Last but not least is the Jumbo gravity corer.   The Jumbo is a metal barrel lined with PVC pipe, and has a heavy weight on its top that can capture up to 6 meters of sediment on this cruise.  The PVC liner is extruded from the barrel and archived immediately following extraction.  Extrusion happens on the deck right after it is secured at the surface.  The core liner is pushed from the coring tube, cut into measured lengths, briefly described, capped and immediately refrigerated.  It will later split into halves, with one half held as an archive and the other for sampling. These archives will be useful for years to come.

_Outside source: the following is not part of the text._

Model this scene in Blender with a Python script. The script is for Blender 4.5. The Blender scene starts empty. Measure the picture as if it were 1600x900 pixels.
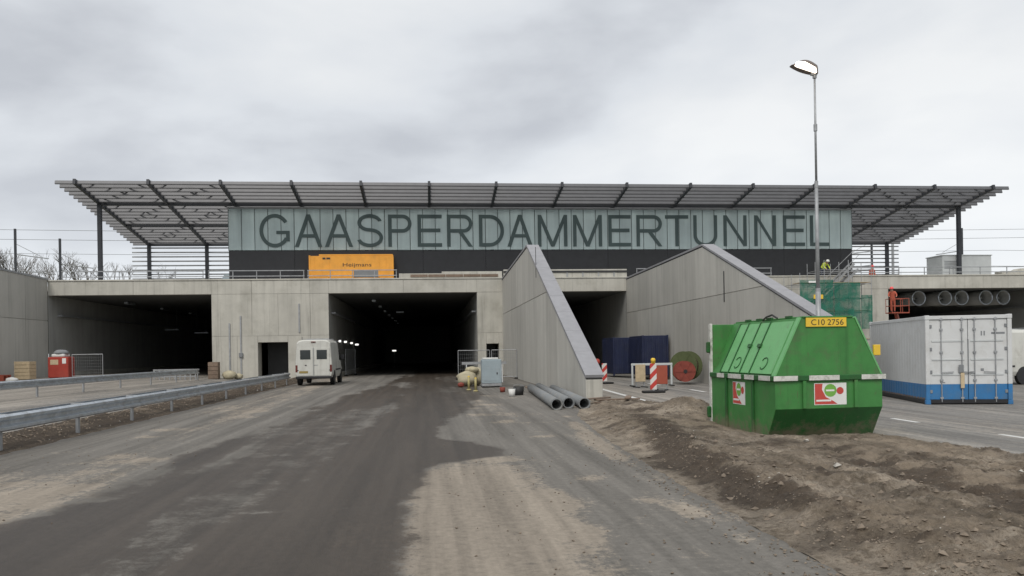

The core barrel is attached to a top weight, similar to the Kasten corer. Once removed from the weight the barrel liner holding the core can be pushed out and cut into sections. Pictured left to right: MT Jack Greenberg, Rob Larter, Becky Minzoni, Ali Graham; Ali Graham cleans and caps off the JPC core sections.

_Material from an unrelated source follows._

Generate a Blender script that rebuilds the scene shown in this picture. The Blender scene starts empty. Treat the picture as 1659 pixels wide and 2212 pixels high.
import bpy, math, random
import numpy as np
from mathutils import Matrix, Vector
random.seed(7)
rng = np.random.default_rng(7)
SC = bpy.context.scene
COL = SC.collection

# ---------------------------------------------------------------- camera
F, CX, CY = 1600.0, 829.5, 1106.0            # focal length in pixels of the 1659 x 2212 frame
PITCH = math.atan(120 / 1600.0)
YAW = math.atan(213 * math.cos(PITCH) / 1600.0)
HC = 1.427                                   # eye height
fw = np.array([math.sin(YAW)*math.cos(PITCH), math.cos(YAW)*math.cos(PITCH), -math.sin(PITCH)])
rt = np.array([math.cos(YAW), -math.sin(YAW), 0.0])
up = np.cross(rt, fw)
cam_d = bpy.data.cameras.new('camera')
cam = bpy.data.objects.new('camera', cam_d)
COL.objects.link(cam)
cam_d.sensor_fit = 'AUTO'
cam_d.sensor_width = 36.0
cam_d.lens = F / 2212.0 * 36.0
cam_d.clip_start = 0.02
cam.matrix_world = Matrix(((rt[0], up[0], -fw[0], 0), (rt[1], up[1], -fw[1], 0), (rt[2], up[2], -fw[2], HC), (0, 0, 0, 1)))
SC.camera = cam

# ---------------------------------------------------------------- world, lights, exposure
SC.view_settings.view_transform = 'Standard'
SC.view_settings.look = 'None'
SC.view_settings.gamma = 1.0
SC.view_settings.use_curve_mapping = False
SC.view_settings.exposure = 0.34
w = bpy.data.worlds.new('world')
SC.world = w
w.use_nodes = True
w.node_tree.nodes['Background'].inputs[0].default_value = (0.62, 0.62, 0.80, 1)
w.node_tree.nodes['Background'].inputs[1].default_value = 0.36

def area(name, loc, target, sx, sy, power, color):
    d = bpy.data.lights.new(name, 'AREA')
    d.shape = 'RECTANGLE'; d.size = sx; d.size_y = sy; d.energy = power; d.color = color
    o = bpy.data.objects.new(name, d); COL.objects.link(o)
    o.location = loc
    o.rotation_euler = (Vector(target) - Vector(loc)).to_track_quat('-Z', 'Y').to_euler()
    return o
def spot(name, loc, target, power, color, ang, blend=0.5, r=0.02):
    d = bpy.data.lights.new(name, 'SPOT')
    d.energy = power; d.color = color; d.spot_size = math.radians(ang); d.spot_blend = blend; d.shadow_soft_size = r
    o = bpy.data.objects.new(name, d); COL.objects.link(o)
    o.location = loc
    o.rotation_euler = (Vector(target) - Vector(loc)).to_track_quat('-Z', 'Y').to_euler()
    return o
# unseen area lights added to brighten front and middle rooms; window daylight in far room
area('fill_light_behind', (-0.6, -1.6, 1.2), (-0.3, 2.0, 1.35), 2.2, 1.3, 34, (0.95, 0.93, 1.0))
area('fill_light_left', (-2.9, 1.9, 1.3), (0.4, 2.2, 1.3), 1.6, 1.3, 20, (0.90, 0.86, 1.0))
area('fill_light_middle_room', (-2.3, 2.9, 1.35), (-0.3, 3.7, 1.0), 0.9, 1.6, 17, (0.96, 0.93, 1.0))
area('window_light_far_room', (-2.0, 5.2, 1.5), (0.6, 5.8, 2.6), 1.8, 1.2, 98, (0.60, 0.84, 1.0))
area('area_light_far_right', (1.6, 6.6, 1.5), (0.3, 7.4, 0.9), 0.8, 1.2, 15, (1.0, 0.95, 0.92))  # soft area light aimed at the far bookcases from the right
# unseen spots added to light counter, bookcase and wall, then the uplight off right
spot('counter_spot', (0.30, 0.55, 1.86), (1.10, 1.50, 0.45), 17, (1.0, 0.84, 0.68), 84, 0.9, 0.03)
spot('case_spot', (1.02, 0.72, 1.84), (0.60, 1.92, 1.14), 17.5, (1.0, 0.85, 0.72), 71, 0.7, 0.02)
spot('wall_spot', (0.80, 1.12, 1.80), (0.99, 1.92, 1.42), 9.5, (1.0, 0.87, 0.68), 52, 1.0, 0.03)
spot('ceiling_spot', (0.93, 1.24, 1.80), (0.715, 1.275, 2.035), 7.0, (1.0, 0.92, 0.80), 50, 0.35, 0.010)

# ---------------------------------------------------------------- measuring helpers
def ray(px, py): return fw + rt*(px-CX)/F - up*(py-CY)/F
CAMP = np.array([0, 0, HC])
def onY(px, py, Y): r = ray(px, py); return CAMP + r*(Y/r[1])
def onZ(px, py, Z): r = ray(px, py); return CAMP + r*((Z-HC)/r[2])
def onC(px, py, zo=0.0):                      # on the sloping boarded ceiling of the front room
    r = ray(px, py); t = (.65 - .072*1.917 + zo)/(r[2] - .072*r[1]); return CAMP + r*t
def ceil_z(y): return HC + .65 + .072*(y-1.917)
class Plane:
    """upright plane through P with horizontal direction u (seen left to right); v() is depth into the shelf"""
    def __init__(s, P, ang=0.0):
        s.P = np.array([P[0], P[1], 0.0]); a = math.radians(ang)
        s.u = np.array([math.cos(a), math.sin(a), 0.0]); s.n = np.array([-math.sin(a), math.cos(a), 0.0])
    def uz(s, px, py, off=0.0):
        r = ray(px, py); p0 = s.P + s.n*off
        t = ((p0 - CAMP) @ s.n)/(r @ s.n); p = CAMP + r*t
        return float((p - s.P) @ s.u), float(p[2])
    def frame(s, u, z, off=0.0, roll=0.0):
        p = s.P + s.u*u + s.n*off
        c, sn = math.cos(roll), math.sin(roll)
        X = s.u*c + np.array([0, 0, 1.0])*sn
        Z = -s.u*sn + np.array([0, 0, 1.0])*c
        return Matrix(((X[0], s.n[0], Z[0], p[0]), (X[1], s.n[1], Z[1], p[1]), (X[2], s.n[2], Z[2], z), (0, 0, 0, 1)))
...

Within 36 hours, THOR deployed all but the box corer to collect 6 cores out of 8 attempts, but with end result achieving a full sample of the targeted transect, including both seafloor surfaces and long sediment records.   As of the 12th of March, the THOR team completed 28 coring events resulting in 26 cores.  Each one will provide samples to all the science team members and provide the foundation for a more extended coring strategy for next year’s cruise.